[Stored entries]

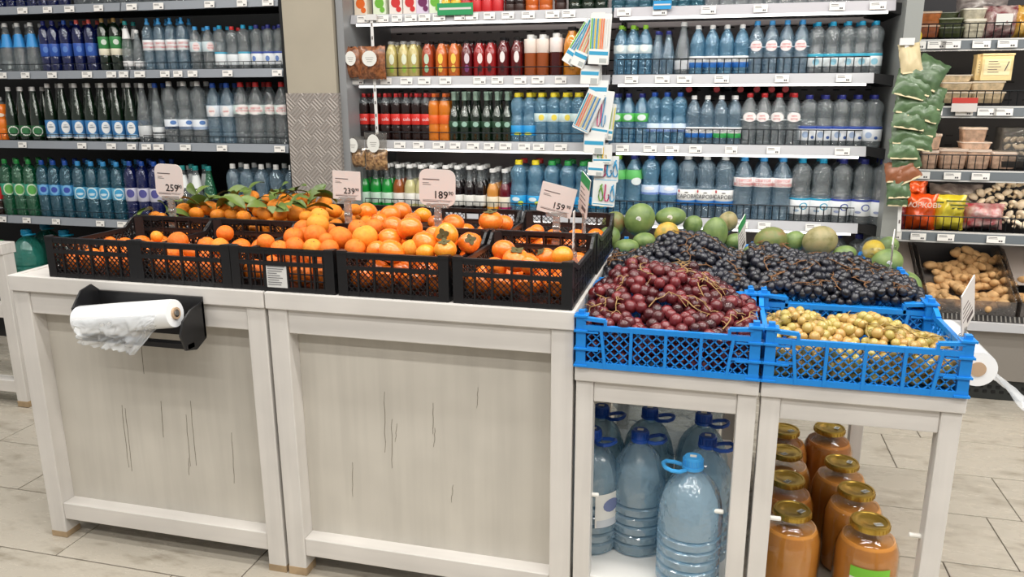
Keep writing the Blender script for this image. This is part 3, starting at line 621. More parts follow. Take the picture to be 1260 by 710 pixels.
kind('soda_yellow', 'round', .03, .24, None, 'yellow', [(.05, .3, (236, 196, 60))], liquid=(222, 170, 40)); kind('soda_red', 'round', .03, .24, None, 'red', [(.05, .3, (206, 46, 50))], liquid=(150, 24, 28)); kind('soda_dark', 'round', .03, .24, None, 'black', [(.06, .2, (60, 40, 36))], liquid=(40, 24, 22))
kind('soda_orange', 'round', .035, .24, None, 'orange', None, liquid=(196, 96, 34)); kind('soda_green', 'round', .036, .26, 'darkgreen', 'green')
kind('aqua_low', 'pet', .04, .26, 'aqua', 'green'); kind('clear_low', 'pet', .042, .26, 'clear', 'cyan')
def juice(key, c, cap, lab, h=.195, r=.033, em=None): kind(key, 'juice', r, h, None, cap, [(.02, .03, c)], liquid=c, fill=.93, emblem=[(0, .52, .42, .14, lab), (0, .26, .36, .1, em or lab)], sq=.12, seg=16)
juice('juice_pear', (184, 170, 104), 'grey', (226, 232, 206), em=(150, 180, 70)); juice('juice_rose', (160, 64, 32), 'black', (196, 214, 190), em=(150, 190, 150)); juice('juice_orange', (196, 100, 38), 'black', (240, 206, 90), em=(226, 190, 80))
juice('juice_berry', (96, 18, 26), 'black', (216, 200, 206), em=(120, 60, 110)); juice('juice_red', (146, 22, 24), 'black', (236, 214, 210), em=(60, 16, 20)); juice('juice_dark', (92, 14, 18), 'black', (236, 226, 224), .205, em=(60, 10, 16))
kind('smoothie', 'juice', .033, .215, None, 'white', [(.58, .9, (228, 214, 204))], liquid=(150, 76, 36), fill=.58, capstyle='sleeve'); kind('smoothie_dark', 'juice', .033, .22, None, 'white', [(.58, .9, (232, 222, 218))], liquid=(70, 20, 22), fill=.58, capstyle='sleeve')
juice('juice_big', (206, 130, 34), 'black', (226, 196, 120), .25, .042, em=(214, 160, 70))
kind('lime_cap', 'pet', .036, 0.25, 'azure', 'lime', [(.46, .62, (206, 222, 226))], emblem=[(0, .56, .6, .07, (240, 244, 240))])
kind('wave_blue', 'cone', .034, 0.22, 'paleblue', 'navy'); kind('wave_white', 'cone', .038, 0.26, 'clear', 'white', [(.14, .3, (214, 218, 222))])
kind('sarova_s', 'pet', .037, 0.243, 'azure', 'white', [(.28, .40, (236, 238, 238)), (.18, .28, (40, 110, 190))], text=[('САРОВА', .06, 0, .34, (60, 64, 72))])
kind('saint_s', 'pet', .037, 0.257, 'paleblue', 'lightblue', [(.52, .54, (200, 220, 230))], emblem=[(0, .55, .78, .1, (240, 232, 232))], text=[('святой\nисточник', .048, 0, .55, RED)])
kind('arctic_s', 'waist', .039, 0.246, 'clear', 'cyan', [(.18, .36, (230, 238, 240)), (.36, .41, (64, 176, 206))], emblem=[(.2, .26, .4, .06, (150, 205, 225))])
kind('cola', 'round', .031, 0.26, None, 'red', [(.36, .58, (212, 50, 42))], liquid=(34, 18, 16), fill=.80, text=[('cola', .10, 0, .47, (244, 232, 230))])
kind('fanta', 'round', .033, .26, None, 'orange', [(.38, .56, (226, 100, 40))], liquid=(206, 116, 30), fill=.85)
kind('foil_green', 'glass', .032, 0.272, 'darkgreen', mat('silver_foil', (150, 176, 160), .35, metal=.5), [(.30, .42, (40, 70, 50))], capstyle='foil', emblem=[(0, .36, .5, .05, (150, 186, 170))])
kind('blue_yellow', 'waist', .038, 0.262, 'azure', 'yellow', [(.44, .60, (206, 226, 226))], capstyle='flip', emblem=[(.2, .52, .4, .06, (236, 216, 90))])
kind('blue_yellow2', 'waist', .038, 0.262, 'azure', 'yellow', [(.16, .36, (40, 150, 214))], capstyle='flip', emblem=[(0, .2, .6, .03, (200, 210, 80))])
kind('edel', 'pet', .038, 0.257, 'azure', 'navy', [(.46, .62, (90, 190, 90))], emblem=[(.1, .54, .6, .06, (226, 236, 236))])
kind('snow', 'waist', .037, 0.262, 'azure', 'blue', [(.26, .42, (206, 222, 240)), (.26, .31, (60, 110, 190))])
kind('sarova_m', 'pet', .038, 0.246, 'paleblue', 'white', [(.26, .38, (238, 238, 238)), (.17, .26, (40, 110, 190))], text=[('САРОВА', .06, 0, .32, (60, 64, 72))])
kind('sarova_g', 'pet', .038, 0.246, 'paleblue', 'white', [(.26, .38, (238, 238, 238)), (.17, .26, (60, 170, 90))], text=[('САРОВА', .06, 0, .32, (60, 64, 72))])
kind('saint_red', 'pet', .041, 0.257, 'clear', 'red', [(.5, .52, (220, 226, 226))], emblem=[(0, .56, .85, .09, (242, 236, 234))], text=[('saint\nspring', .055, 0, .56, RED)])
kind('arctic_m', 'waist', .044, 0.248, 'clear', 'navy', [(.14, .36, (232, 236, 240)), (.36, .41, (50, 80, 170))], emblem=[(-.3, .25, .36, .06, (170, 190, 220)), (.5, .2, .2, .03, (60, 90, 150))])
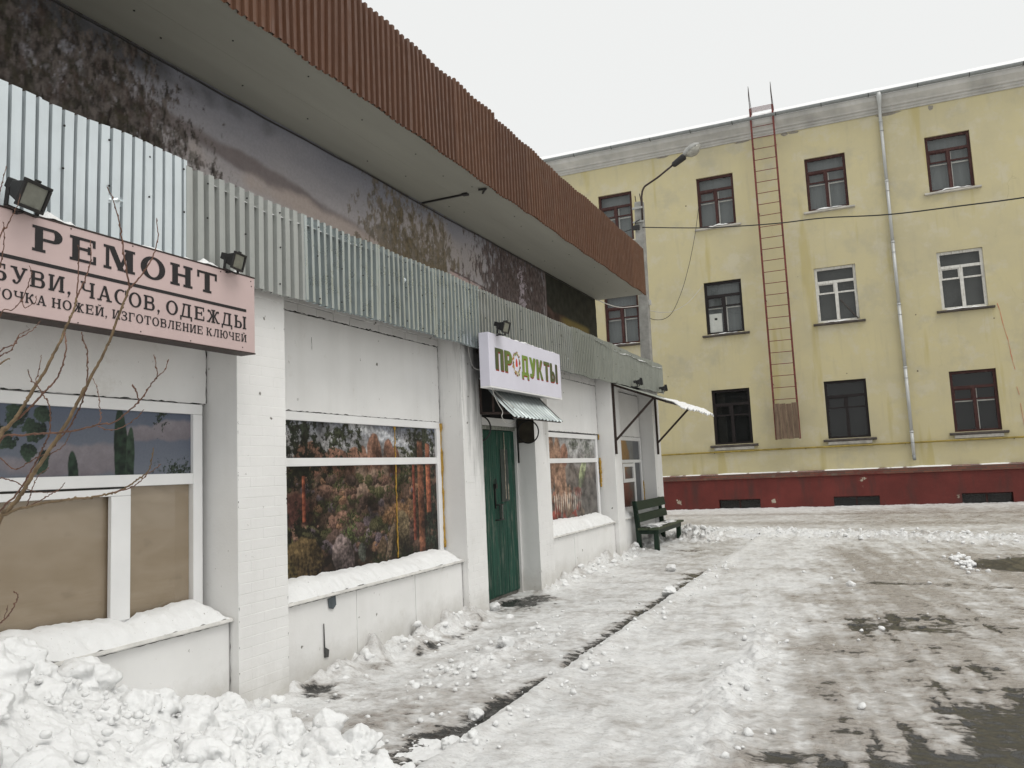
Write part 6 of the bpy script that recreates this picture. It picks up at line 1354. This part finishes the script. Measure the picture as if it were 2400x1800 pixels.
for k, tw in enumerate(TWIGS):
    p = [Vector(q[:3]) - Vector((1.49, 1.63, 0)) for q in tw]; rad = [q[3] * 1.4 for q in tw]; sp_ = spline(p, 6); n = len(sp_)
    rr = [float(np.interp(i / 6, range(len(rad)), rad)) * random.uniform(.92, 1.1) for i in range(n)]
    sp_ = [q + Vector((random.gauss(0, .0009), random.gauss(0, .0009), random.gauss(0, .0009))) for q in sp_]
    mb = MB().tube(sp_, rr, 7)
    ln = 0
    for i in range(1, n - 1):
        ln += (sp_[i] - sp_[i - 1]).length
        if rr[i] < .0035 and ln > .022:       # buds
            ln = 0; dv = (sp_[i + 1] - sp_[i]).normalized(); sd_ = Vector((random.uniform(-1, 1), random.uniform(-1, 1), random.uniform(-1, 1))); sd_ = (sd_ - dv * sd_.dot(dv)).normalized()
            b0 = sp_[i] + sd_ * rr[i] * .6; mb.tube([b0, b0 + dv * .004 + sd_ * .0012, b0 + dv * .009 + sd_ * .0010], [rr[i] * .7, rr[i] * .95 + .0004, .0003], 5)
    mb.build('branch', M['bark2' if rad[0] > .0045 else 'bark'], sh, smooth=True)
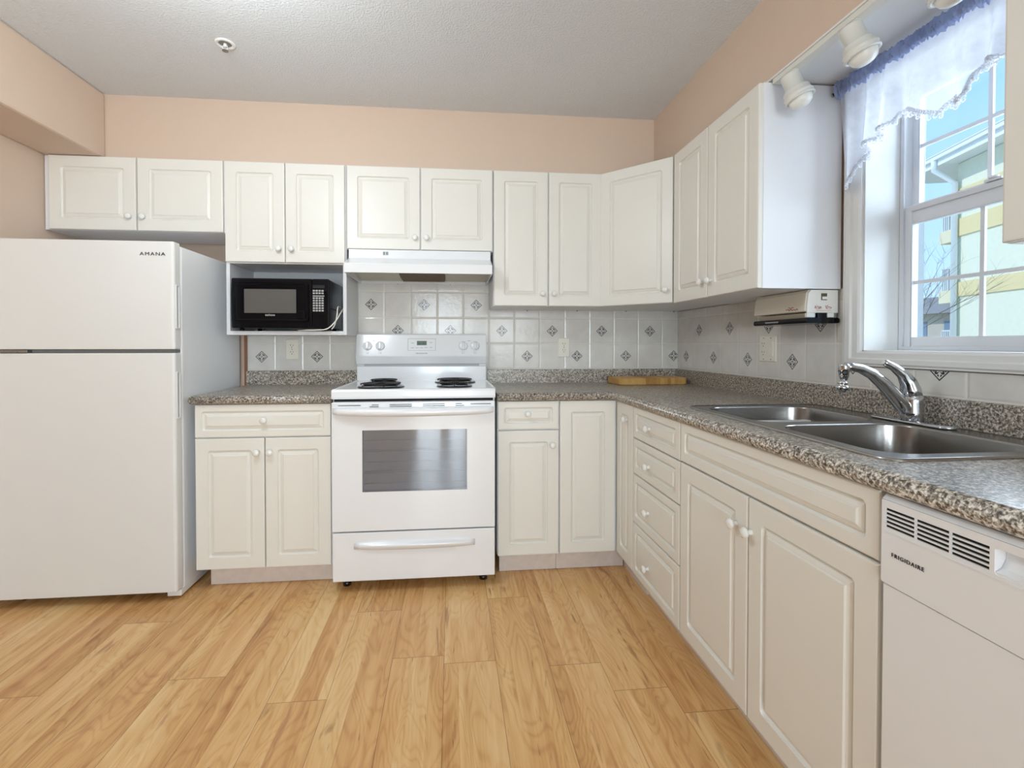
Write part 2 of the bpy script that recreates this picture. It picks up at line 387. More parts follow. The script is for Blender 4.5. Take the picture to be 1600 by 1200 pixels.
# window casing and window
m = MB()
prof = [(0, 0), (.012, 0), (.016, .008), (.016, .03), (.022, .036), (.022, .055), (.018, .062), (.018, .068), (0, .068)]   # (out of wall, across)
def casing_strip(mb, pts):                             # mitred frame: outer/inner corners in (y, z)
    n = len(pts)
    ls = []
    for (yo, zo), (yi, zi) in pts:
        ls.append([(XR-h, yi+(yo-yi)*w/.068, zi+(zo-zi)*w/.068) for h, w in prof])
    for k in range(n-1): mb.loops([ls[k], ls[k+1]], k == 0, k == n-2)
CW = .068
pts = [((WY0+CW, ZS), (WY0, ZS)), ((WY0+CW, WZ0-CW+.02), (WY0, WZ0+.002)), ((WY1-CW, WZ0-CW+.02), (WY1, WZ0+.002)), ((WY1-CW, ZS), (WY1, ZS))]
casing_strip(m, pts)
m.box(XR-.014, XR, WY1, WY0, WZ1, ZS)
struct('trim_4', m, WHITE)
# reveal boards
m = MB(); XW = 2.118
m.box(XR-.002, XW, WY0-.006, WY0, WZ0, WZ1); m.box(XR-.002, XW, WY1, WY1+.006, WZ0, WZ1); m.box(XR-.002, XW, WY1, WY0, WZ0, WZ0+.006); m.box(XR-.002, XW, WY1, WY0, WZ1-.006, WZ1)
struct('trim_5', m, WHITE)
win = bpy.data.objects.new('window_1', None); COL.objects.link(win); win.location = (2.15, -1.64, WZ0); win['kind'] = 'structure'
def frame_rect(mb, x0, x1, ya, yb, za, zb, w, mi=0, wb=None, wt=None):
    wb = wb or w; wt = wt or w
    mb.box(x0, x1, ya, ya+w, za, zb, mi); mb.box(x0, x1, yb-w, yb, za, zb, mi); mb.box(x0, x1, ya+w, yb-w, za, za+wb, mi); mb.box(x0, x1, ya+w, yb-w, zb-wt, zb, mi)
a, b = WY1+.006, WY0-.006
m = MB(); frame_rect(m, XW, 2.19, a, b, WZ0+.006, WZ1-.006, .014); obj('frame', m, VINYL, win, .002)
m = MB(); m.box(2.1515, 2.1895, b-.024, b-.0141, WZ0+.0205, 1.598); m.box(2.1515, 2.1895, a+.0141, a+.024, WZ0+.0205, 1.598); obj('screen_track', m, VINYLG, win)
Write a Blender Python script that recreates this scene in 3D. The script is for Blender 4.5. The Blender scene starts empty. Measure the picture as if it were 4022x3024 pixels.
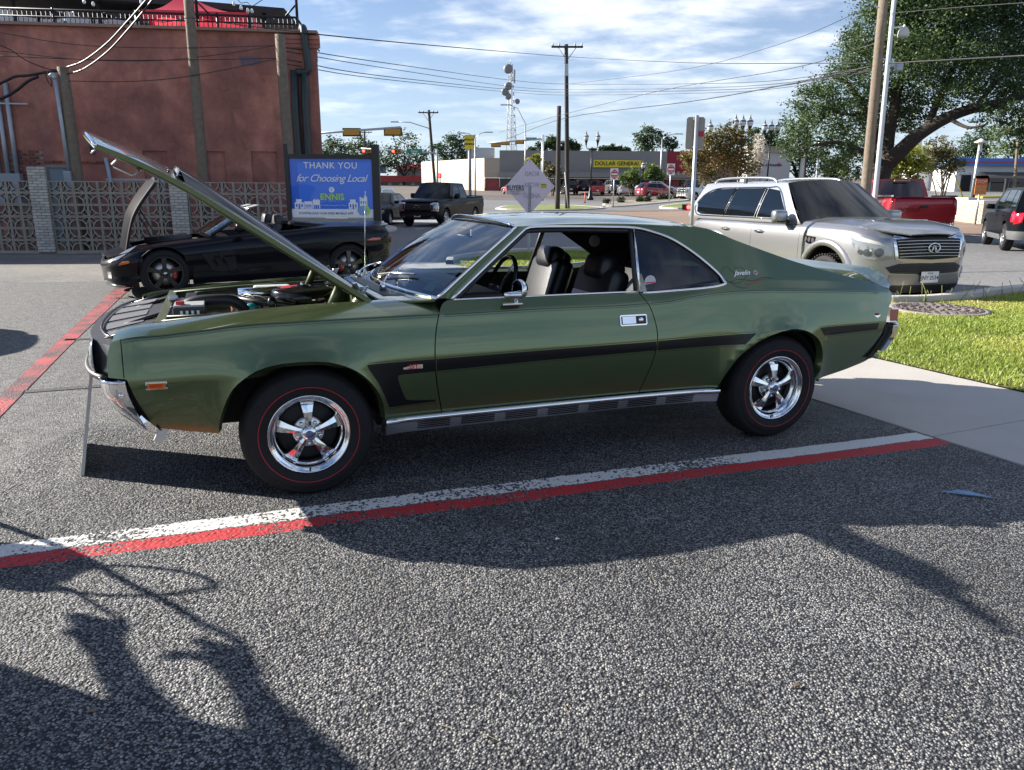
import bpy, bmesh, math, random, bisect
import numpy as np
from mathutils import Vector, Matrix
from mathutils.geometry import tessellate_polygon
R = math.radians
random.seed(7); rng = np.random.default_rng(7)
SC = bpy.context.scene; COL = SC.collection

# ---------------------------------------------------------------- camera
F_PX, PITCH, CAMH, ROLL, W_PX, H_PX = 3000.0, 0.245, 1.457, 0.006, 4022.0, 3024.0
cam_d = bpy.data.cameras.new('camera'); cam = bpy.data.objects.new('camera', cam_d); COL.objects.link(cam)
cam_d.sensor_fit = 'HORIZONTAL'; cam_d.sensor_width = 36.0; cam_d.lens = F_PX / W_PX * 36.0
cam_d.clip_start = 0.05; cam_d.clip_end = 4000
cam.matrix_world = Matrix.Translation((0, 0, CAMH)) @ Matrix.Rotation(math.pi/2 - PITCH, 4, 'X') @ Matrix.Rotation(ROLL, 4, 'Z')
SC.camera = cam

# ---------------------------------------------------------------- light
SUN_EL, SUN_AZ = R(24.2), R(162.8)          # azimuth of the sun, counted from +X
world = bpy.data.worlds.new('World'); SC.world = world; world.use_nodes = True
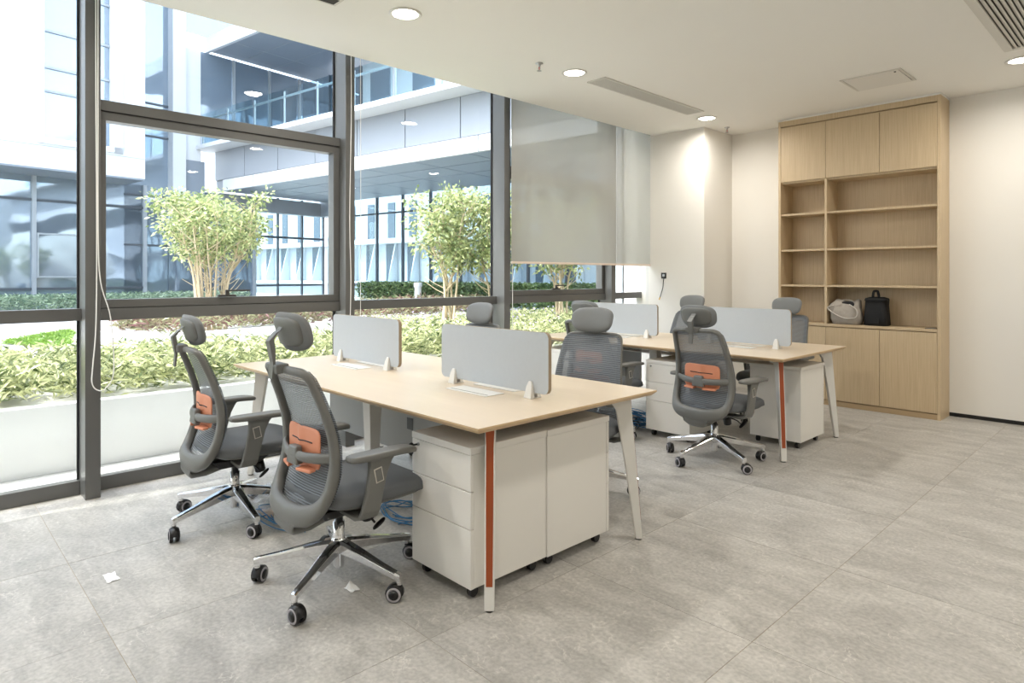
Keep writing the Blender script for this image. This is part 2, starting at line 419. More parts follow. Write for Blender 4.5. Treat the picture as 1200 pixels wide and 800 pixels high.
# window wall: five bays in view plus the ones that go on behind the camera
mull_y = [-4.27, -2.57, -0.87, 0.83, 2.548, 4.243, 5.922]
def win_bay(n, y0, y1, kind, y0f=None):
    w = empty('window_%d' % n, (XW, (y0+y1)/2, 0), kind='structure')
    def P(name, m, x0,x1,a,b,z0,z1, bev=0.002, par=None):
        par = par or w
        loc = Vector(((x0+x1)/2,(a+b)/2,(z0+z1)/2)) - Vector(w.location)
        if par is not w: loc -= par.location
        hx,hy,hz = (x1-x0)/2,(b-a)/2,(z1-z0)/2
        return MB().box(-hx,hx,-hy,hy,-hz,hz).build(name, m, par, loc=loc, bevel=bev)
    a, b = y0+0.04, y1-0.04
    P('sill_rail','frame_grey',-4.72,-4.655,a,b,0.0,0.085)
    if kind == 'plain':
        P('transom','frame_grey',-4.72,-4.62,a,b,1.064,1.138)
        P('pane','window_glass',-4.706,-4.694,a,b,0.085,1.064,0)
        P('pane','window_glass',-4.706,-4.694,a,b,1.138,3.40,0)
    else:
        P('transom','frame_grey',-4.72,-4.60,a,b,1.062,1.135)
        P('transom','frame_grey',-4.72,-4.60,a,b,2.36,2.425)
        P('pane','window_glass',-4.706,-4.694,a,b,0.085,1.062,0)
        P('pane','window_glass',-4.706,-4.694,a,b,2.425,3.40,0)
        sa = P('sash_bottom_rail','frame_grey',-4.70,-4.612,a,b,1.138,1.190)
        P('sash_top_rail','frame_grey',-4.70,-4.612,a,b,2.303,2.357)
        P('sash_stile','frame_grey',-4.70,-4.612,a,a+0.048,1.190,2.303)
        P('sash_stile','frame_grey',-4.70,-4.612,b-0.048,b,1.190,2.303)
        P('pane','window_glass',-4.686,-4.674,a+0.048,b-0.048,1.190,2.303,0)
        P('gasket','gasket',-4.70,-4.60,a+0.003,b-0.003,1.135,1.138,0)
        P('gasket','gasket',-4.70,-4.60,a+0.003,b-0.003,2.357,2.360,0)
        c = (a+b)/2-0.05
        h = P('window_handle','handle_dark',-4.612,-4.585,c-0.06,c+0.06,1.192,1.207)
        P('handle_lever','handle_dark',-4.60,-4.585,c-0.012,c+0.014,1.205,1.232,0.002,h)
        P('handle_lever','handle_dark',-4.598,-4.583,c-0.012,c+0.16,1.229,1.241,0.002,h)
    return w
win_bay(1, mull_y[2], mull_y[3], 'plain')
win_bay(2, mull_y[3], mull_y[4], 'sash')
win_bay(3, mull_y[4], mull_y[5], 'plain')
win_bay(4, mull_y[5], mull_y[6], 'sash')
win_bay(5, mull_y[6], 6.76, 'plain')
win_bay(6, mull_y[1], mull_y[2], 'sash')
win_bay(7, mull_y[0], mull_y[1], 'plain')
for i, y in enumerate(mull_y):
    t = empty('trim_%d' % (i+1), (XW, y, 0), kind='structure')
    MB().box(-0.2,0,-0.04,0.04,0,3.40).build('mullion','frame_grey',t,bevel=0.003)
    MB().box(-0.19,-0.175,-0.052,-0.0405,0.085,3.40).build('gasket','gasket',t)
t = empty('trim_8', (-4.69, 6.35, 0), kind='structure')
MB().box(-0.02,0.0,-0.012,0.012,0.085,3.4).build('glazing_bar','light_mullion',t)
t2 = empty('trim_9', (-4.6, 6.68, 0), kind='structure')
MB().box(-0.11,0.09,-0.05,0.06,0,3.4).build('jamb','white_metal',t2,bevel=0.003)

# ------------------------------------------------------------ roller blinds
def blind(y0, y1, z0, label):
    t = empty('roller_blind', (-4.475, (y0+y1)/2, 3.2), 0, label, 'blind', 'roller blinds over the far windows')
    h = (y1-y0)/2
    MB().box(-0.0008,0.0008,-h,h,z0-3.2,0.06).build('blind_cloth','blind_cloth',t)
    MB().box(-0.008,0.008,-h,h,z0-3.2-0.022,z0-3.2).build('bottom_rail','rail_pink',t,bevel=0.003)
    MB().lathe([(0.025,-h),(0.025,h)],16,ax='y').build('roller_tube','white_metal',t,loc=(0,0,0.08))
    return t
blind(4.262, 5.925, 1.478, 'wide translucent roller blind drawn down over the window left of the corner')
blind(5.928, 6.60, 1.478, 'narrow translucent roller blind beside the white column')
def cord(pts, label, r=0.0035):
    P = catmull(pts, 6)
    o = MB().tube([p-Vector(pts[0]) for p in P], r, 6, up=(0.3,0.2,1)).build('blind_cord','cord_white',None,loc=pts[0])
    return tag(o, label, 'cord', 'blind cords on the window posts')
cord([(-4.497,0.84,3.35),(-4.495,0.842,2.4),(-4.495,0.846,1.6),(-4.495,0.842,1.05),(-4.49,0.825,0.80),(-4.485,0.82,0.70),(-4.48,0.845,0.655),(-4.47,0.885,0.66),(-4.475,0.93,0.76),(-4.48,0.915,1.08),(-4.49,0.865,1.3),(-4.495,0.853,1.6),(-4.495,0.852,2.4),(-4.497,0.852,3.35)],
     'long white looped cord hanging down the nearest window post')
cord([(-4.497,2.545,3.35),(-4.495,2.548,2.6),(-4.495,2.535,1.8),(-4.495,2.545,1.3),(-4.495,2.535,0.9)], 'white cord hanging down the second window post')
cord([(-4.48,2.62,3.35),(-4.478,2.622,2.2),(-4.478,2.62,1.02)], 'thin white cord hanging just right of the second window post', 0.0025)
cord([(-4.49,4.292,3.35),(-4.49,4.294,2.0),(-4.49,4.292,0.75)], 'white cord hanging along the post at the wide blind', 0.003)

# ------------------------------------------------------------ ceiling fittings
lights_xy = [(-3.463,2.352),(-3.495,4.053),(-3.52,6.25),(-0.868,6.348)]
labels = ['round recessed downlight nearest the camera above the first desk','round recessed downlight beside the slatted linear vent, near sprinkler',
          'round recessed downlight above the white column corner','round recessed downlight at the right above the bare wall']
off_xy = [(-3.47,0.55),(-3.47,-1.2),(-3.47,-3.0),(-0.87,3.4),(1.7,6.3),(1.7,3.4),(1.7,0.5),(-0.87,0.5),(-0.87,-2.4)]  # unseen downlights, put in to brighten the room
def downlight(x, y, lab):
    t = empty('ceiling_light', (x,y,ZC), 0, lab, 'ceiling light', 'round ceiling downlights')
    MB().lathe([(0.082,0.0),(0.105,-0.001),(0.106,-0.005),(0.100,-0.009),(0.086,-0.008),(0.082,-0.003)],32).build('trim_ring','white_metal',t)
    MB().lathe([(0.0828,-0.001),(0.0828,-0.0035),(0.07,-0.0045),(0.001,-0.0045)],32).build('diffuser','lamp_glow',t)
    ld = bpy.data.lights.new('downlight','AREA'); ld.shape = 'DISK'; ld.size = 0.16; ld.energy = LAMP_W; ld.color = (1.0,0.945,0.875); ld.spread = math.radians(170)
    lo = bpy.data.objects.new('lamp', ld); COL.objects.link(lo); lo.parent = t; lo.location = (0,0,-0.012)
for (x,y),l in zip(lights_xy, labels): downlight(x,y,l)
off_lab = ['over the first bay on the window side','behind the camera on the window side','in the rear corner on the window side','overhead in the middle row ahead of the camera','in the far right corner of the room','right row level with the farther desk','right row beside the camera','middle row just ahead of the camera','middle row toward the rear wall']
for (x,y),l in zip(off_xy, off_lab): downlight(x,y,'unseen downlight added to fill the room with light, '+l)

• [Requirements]
Copy, from the material, each line that holds the string "wide".

• [Solved exercise]
Keep writing the Blender script for this image. This is part 2, starting at line 419. More parts follow. Write for Blender 4.5. Treat the picture as 1200 pixels wide and 800 pixels high.
blind(4.262, 5.925, 1.478, 'wide translucent roller blind drawn down over the window left of the corner')
cord([(-4.49,4.292,3.35),(-4.49,4.294,2.0),(-4.49,4.292,0.75)], 'white cord hanging along the post at the wide blind', 0.003)